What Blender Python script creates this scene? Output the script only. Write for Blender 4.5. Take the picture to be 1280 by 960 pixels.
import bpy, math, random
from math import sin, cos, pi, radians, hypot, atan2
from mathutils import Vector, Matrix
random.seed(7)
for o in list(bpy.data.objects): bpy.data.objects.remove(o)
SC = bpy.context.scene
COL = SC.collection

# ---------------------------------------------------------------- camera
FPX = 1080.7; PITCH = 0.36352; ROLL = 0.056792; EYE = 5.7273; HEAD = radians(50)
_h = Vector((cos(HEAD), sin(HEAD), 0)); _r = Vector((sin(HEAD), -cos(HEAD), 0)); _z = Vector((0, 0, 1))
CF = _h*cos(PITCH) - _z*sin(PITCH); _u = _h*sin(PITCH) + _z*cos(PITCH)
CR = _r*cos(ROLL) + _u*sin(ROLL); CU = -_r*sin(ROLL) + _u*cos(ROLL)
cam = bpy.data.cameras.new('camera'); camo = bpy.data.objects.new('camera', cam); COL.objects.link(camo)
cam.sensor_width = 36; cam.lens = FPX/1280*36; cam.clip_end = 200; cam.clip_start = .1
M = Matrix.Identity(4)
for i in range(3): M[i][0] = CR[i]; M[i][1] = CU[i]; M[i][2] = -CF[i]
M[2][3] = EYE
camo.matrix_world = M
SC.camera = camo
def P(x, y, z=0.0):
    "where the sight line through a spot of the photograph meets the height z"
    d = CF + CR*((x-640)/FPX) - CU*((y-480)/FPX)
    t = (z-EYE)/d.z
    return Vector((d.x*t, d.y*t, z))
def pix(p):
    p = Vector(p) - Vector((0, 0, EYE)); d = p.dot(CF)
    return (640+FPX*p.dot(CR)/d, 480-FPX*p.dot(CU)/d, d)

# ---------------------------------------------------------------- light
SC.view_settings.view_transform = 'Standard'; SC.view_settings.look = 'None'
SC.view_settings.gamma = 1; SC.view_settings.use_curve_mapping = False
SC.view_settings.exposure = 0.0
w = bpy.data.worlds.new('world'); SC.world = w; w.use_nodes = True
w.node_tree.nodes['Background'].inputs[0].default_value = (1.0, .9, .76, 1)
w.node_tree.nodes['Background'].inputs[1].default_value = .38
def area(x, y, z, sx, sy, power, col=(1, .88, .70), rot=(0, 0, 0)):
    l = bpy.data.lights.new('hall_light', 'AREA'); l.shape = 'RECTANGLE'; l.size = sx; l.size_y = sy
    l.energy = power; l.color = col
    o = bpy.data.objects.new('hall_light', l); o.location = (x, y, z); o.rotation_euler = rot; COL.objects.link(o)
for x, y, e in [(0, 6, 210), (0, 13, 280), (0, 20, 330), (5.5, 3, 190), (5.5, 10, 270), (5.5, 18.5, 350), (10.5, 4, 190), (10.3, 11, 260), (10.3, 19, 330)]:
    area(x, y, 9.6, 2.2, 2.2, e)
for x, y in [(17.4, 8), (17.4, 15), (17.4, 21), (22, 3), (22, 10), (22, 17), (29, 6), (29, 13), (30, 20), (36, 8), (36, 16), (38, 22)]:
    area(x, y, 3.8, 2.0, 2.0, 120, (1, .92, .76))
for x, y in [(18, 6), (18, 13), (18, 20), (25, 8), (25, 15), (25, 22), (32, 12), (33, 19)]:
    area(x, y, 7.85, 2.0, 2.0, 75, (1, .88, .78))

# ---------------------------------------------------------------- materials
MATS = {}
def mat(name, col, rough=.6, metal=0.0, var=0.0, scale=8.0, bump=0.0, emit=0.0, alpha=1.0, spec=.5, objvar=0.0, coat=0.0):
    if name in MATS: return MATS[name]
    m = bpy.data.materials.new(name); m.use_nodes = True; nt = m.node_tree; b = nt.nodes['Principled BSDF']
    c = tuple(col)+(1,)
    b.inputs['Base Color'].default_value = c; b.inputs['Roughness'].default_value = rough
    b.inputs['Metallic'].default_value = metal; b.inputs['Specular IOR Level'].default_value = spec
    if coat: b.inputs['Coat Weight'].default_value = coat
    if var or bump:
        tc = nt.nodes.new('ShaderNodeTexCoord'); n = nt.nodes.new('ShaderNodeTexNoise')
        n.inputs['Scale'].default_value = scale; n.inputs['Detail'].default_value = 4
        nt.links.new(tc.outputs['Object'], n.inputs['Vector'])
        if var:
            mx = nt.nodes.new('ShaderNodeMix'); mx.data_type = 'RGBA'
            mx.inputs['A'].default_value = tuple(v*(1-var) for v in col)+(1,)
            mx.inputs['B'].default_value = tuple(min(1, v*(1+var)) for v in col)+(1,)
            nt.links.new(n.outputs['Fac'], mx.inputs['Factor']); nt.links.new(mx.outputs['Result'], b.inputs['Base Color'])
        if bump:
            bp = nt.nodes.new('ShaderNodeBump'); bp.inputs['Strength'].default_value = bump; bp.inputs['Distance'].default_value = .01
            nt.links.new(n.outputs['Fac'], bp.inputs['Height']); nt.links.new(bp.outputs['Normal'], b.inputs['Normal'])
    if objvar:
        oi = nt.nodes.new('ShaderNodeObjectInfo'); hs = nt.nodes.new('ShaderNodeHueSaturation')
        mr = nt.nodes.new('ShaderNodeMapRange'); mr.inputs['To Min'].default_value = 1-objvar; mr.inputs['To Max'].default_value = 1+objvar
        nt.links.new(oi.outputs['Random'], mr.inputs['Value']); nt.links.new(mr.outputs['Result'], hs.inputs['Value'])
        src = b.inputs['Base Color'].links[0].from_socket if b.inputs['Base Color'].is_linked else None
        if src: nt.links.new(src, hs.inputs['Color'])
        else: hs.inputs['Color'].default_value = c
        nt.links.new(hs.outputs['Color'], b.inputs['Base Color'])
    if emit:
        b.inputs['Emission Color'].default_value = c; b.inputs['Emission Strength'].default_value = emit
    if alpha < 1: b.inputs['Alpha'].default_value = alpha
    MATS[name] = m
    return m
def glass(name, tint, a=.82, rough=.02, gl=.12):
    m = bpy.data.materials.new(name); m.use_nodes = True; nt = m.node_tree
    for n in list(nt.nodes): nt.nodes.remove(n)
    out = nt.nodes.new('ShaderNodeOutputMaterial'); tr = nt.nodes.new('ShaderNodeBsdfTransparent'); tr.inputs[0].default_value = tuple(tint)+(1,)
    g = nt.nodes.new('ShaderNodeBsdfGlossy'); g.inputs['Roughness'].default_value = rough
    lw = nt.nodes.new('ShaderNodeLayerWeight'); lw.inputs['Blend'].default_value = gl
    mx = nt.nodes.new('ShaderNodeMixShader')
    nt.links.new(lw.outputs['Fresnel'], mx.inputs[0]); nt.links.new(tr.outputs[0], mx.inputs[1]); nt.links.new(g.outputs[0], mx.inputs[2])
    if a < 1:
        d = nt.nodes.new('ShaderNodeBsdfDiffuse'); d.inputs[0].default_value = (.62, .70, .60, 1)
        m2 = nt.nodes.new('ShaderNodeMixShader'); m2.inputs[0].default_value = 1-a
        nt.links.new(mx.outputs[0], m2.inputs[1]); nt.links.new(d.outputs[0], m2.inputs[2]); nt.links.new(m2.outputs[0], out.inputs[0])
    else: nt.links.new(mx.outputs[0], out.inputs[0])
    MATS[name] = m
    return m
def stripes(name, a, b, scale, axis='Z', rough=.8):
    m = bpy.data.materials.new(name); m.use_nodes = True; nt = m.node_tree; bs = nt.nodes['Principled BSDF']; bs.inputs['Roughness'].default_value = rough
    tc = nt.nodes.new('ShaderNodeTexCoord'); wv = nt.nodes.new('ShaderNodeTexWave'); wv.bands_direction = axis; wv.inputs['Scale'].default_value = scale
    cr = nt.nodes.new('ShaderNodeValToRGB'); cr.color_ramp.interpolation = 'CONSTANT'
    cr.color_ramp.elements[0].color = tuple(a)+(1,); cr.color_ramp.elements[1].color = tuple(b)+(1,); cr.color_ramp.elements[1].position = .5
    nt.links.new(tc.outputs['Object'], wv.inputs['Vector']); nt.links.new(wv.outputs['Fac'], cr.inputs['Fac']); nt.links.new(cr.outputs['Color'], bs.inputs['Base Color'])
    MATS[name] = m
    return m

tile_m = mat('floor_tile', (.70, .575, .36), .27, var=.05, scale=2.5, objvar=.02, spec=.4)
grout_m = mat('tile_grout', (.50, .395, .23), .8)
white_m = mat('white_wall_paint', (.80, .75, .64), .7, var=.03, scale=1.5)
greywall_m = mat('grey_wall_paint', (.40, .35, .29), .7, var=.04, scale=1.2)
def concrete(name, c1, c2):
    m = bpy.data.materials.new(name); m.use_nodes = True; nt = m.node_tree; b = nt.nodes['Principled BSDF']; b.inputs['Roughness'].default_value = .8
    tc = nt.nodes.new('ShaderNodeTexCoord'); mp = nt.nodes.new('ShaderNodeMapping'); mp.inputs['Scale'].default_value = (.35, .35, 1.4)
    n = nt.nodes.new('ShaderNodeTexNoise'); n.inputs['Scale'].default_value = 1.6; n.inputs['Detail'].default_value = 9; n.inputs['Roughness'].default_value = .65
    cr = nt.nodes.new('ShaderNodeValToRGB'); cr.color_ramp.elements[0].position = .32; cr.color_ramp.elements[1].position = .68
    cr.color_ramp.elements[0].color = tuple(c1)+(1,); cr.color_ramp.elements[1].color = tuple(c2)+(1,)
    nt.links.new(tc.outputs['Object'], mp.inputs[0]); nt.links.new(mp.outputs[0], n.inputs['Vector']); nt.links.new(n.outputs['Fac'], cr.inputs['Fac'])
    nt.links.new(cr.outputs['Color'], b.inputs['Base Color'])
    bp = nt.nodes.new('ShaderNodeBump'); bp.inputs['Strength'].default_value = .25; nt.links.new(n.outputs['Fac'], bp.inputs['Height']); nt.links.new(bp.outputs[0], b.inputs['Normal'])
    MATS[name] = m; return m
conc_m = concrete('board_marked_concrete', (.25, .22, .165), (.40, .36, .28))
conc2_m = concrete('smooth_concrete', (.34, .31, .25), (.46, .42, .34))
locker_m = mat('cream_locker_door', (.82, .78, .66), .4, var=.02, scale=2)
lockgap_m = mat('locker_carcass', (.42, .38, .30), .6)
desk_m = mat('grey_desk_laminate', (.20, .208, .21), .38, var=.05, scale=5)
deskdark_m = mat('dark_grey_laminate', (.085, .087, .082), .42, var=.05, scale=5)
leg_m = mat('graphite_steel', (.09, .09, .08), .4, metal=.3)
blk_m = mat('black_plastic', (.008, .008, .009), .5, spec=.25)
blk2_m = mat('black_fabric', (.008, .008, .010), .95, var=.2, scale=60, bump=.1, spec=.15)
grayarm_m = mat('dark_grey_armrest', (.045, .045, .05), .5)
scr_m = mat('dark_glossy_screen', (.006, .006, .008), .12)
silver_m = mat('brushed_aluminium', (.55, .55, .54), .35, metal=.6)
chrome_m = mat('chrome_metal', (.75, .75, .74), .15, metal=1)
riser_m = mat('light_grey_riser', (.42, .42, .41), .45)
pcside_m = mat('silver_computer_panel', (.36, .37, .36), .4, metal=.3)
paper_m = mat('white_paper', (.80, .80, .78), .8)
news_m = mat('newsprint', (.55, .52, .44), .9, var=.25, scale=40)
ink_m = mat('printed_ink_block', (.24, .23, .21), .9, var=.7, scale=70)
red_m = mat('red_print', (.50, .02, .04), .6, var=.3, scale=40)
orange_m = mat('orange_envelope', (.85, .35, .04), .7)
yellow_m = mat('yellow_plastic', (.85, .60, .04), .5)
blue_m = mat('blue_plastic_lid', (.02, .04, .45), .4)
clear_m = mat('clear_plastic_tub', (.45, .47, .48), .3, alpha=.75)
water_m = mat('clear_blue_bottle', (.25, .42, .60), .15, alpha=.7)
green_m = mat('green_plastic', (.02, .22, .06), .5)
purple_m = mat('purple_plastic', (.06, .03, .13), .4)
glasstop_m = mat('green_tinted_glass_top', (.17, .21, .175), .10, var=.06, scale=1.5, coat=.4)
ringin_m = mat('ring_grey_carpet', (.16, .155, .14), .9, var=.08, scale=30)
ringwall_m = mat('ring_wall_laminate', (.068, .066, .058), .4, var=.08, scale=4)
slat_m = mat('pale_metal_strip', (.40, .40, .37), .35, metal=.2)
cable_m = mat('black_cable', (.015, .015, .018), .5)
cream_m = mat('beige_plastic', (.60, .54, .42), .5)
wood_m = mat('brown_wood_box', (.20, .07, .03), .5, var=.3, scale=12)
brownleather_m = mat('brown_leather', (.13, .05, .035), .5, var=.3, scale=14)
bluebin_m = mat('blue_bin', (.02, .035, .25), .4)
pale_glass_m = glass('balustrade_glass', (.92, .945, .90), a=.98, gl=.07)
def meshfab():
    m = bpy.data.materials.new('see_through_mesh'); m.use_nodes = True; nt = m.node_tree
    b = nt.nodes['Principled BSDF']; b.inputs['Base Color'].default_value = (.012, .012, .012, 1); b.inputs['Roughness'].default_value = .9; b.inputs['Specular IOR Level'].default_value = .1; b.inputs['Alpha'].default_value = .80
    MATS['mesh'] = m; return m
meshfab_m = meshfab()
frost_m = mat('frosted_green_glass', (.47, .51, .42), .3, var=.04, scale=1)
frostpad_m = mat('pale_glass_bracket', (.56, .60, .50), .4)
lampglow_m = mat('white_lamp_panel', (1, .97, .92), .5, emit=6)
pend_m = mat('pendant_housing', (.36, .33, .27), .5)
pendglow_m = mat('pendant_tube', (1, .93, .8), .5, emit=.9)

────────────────

Written instruction: Exactly repeat the lines running from the top of the listing to the line bearing "COL = SC.collection", both of those lines included, and only them.

Answer below:
What Blender Python script creates this scene? Output the script only. Write for Blender 4.5. Take the picture to be 1280 by 960 pixels.
import bpy, math, random
from math import sin, cos, pi, radians, hypot, atan2
from mathutils import Vector, Matrix
random.seed(7)
for o in list(bpy.data.objects): bpy.data.objects.remove(o)
SC = bpy.context.scene
COL = SC.collection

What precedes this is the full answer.